_Information shown_
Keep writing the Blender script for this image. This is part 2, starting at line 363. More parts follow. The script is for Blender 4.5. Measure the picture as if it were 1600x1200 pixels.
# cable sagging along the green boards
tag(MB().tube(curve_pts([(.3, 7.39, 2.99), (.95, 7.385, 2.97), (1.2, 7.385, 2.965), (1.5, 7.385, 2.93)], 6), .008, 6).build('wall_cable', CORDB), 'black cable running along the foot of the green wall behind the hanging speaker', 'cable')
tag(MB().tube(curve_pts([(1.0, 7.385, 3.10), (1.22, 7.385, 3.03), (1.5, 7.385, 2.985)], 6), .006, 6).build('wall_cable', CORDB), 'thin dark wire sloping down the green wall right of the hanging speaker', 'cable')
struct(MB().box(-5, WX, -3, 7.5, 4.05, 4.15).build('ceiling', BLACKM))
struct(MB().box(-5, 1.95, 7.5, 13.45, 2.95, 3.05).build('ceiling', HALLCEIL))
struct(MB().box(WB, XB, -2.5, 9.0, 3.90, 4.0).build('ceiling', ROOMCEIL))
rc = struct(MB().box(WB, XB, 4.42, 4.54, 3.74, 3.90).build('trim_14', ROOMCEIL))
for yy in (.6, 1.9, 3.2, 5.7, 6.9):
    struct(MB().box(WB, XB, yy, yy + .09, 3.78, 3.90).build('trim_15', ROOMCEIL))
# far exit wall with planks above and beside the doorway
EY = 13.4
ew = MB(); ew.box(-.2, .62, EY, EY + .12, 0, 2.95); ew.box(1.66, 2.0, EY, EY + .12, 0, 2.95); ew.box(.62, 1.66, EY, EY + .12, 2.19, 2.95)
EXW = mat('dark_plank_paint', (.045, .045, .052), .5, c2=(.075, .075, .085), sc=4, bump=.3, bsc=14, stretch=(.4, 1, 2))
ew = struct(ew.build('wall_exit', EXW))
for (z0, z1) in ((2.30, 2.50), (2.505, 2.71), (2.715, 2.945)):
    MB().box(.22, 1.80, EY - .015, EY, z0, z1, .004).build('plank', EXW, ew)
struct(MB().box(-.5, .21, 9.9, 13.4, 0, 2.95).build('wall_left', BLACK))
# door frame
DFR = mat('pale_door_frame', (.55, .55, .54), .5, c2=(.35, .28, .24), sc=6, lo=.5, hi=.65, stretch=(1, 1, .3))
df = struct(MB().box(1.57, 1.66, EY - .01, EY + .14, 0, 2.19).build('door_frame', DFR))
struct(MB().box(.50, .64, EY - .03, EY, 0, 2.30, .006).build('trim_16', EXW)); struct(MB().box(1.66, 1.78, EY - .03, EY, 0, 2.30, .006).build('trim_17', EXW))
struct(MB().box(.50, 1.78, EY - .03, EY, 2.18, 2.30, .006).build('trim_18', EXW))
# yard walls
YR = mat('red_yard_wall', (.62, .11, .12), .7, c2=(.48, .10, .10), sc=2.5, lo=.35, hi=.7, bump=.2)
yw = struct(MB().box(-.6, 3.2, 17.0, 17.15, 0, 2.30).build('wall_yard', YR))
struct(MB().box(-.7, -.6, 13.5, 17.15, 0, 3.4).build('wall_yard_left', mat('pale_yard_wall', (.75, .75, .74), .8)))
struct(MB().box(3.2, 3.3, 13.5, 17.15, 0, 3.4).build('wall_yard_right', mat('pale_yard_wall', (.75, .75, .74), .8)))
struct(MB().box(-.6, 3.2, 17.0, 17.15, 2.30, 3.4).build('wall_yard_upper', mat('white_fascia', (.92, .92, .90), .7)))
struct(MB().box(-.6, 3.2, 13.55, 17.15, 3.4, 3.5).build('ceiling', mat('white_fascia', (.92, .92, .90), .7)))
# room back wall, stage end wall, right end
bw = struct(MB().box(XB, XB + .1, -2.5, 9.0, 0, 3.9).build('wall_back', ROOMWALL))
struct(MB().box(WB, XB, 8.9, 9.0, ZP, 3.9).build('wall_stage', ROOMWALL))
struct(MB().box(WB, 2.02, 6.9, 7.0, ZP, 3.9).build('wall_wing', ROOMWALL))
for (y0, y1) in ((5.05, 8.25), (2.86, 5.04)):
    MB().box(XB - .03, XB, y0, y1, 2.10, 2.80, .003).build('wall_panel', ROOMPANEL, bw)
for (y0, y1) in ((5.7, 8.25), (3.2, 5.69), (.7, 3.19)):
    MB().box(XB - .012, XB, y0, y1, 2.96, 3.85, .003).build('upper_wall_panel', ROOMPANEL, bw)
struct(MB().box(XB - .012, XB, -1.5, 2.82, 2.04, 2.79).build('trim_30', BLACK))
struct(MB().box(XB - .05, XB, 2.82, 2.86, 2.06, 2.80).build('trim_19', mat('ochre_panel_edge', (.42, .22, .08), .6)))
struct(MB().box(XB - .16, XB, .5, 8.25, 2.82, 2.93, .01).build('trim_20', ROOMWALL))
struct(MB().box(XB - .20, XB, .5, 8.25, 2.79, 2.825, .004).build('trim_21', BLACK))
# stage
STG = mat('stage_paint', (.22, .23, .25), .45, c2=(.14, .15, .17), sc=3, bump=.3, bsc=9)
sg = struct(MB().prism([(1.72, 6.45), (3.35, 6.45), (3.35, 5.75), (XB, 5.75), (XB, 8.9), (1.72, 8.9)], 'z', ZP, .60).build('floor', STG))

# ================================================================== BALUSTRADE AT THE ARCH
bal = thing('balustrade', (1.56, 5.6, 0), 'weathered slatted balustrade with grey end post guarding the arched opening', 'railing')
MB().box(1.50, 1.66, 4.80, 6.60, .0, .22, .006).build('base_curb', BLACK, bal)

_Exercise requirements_
Restate the listing in full, word for word.

_Response to this task_
Keep writing the Blender script for this image. This is part 2, starting at line 363. More parts follow. The script is for Blender 4.5. Measure the picture as if it were 1600x1200 pixels.
# cable sagging along the green boards
tag(MB().tube(curve_pts([(.3, 7.39, 2.99), (.95, 7.385, 2.97), (1.2, 7.385, 2.965), (1.5, 7.385, 2.93)], 6), .008, 6).build('wall_cable', CORDB), 'black cable running along the foot of the green wall behind the hanging speaker', 'cable')
tag(MB().tube(curve_pts([(1.0, 7.385, 3.10), (1.22, 7.385, 3.03), (1.5, 7.385, 2.985)], 6), .006, 6).build('wall_cable', CORDB), 'thin dark wire sloping down the green wall right of the hanging speaker', 'cable')
struct(MB().box(-5, WX, -3, 7.5, 4.05, 4.15).build('ceiling', BLACKM))
struct(MB().box(-5, 1.95, 7.5, 13.45, 2.95, 3.05).build('ceiling', HALLCEIL))
struct(MB().box(WB, XB, -2.5, 9.0, 3.90, 4.0).build('ceiling', ROOMCEIL))
rc = struct(MB().box(WB, XB, 4.42, 4.54, 3.74, 3.90).build('trim_14', ROOMCEIL))
for yy in (.6, 1.9, 3.2, 5.7, 6.9):
    struct(MB().box(WB, XB, yy, yy + .09, 3.78, 3.90).build('trim_15', ROOMCEIL))
# far exit wall with planks above and beside the doorway
EY = 13.4
ew = MB(); ew.box(-.2, .62, EY, EY + .12, 0, 2.95); ew.box(1.66, 2.0, EY, EY + .12, 0, 2.95); ew.box(.62, 1.66, EY, EY + .12, 2.19, 2.95)
EXW = mat('dark_plank_paint', (.045, .045, .052), .5, c2=(.075, .075, .085), sc=4, bump=.3, bsc=14, stretch=(.4, 1, 2))
ew = struct(ew.build('wall_exit', EXW))
for (z0, z1) in ((2.30, 2.50), (2.505, 2.71), (2.715, 2.945)):
    MB().box(.22, 1.80, EY - .015, EY, z0, z1, .004).build('plank', EXW, ew)
struct(MB().box(-.5, .21, 9.9, 13.4, 0, 2.95).build('wall_left', BLACK))
# door frame
DFR = mat('pale_door_frame', (.55, .55, .54), .5, c2=(.35, .28, .24), sc=6, lo=.5, hi=.65, stretch=(1, 1, .3))
df = struct(MB().box(1.57, 1.66, EY - .01, EY + .14, 0, 2.19).build('door_frame', DFR))
struct(MB().box(.50, .64, EY - .03, EY, 0, 2.30, .006).build('trim_16', EXW)); struct(MB().box(1.66, 1.78, EY - .03, EY, 0, 2.30, .006).build('trim_17', EXW))
struct(MB().box(.50, 1.78, EY - .03, EY, 2.18, 2.30, .006).build('trim_18', EXW))
# yard walls
YR = mat('red_yard_wall', (.62, .11, .12), .7, c2=(.48, .10, .10), sc=2.5, lo=.35, hi=.7, bump=.2)
yw = struct(MB().box(-.6, 3.2, 17.0, 17.15, 0, 2.30).build('wall_yard', YR))
struct(MB().box(-.7, -.6, 13.5, 17.15, 0, 3.4).build('wall_yard_left', mat('pale_yard_wall', (.75, .75, .74), .8)))
struct(MB().box(3.2, 3.3, 13.5, 17.15, 0, 3.4).build('wall_yard_right', mat('pale_yard_wall', (.75, .75, .74), .8)))
struct(MB().box(-.6, 3.2, 17.0, 17.15, 2.30, 3.4).build('wall_yard_upper', mat('white_fascia', (.92, .92, .90), .7)))
struct(MB().box(-.6, 3.2, 13.55, 17.15, 3.4, 3.5).build('ceiling', mat('white_fascia', (.92, .92, .90), .7)))
# room back wall, stage end wall, right end
bw = struct(MB().box(XB, XB + .1, -2.5, 9.0, 0, 3.9).build('wall_back', ROOMWALL))
struct(MB().box(WB, XB, 8.9, 9.0, ZP, 3.9).build('wall_stage', ROOMWALL))
struct(MB().box(WB, 2.02, 6.9, 7.0, ZP, 3.9).build('wall_wing', ROOMWALL))
for (y0, y1) in ((5.05, 8.25), (2.86, 5.04)):
    MB().box(XB - .03, XB, y0, y1, 2.10, 2.80, .003).build('wall_panel', ROOMPANEL, bw)
for (y0, y1) in ((5.7, 8.25), (3.2, 5.69), (.7, 3.19)):
    MB().box(XB - .012, XB, y0, y1, 2.96, 3.85, .003).build('upper_wall_panel', ROOMPANEL, bw)
struct(MB().box(XB - .012, XB, -1.5, 2.82, 2.04, 2.79).build('trim_30', BLACK))
struct(MB().box(XB - .05, XB, 2.82, 2.86, 2.06, 2.80).build('trim_19', mat('ochre_panel_edge', (.42, .22, .08), .6)))
struct(MB().box(XB - .16, XB, .5, 8.25, 2.82, 2.93, .01).build('trim_20', ROOMWALL))
struct(MB().box(XB - .20, XB, .5, 8.25, 2.79, 2.825, .004).build('trim_21', BLACK))
# stage
STG = mat('stage_paint', (.22, .23, .25), .45, c2=(.14, .15, .17), sc=3, bump=.3, bsc=9)
sg = struct(MB().prism([(1.72, 6.45), (3.35, 6.45), (3.35, 5.75), (XB, 5.75), (XB, 8.9), (1.72, 8.9)], 'z', ZP, .60).build('floor', STG))

# ================================================================== BALUSTRADE AT THE ARCH
bal = thing('balustrade', (1.56, 5.6, 0), 'weathered slatted balustrade with grey end post guarding the arched opening', 'railing')
MB().box(1.50, 1.66, 4.80, 6.60, .0, .22, .006).build('base_curb', BLACK, bal)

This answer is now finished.